Lo stesso ad Alamo, nel 1836. Dov’erano i curdi mentre, in quel di San Antonio, Texas, 180 ribelli americani, per 13 gloriosi giorni, andavano difendendo il forte – da allora diventato un simbolo patrio -dal soverchiante attacco dei 4.000 uomini al comando del generale Antonio López de Santa Anna? Probabilmente in qualche angolo dei polverosi ed aridi territori che marcano i confini tra Turchia, Siria ed Iraq, in tutt’altre faccende affaccendati. Lontani ed impassibili, mentre il mitico David Crockett, accorso dal natio Tennessee, cadeva, sventolando la bandiera a stelle e strisce, trafitto dalle baionette messicane (vuole la leggenda che proprio queste – “dove c…o sono i curdi?” – siano state le sue ultime parole).
E che accadde tra il 1846 ed 1848, quando gli Usa invasero militarmente il Messico sottraendogli un terzo del territorio? Stessa cosa: i curdi erano altrove, sfacciatamente intenti a farsi gli affari propri, mentre gli Usa scoprivano combattendo una vocazione imperiale che avrebbe, in seguito, conosciuto molte repliche. A Cuba, nel 1898, quando i marines sbarcarono a Guantanamo. Ad Haiti nel 1915, in Guatemala nel 1954, nel fallito sbarco della Baia dei Porci, nel 1961, a Santo Domingo nel 1964…Persino nel 1953, quando in Iran – praticamente alle porte della casa dei curdi – la Cia provocò, via colpo di stato, la caduta di Mohammad Mossadeq, il primo ministro democraticamente eletto, i curdi ben si guardarono dal dare agli Usa uno straccio di mano…
La scusa per tanta ignavia? Quella di sempre: siamo un popolo perseguitato e disperso, senza Stato né Nazione. E viviamo – se vita si può chiamare la nostra – dall’altra parte del mondo. Non abbiamo né casa né un esercito regolare, in che modo potremmo fornire un aiuto militare al paese più ricco e potente del pianeta?

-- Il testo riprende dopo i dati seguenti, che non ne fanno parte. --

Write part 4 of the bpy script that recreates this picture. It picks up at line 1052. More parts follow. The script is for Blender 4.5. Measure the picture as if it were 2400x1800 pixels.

Balle, ovviamente. Balle e banalità che non hanno evitato ai curdi né l’inevitabile condanna della Storia – quella vera perché ufficialmente avallata da Cesare e da Dio – né la “soluzione finale” concepita nel 2019, con la complicità degli USA, dal buon Recep Tayyip Erdoğan. Giustizia è stata fatta. Giustizia di Trump. Giustizia divina. Non fossero nel frattempo già stati provvidenzialmente annientati dai turchi – e non fosse per il fatto che, nella sua infinita bontà, Donald I aveva, nel rammentare il tradimento di Normandia, affermato di amarli comunque – sarebbe davvero il caso d’aggiungere: e che Dio maledica i curdi!